Location, Location, Location

Like I mentioned yesterday, we opened a portrait studio in Everett just a few months ago. In the studio I have this image as well as many others hanging on the walls. I was a little hesitant to use this image at first, since I thought it might not make sense or even bother some of my customers with small children. I asked my husband, "Do you think she looks naked?" His reply, "She's not naked...she's got a bracelet on." Truth is, she's actually wearing a wedding dress! During a free moment in the reception the Bride grabbed me and asked if we could do some photos in the claw-foot tub she saw in the upstairs bathroom of the main building. I agreed and off Terice, Sarah (the bride), and I went. We didn't have a lot of time so I had Terice grab a monolight. The bathroom was small so she got the great job of being the HLS (Human Light Stand). Without any light modifiers, we had two choices for the lighting, point it at Sarah directly and blind her while also creating a very unflattering image, or point the strobe at the ceiling at a 45 degree angle and let the white walls, ceiling and light colored tile do some of the work. The image was shot at  1/50 @ F 10; ISO 200. The bounced flash created a gentle wrap to the light as well as soft pleasing shadows. I love the fact that the room is free from color; white curtains, walls, bathtub: it's great with her skin tone.

The image is all about location.
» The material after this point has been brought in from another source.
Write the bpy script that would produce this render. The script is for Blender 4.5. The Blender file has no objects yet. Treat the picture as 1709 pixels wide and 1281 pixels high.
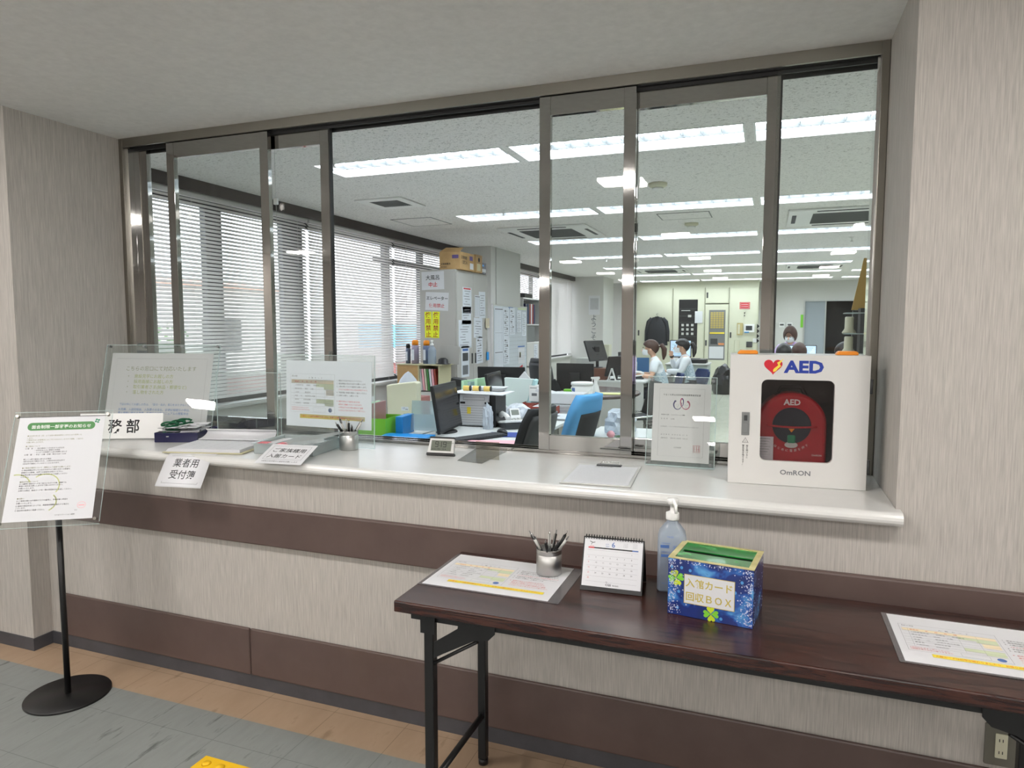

A sense of place can change everything. But let's not be boring, some of the best places to shoot in the world are obscure and that alone makes them interesting. I'll admit this isn't my first time shooting a bride in a bathroom. I've done many shots inside of restrooms over the years. Oddly enough I've actually shot in the restrooms of many of Seattle's most expensive hotels. The key to finding a good location is to always have your eyes open. Here are a few tips that will help you choose the best spot for your next location shoot.
  1. Whenever possible scout out a location prior to shooting there. Look for features that speak to your sense of style and include design elements that will complement your over all vision. 
  2. Think about how you can use different angles and what you will need to include/avoid to create the mood of your image. 
  3. Most of all, think about the light and time of day. It's best to scout about the same time of day as your shoot will be whenever possible.
  4. Get permission. The world changed after 911. Trespassing with a camera can get you into a lot more trouble these days then it did just a few years ago.
  5. Go for the unexpected but make sure your background doesn't outshine your subject!
  6. Don't be afraid to get a little dirty to get the shot you need. I've stood in fountains, lakes, rivers, knee deep mud, etc if it means getting the right shot.
  7. Be prepared for all kinds of weather.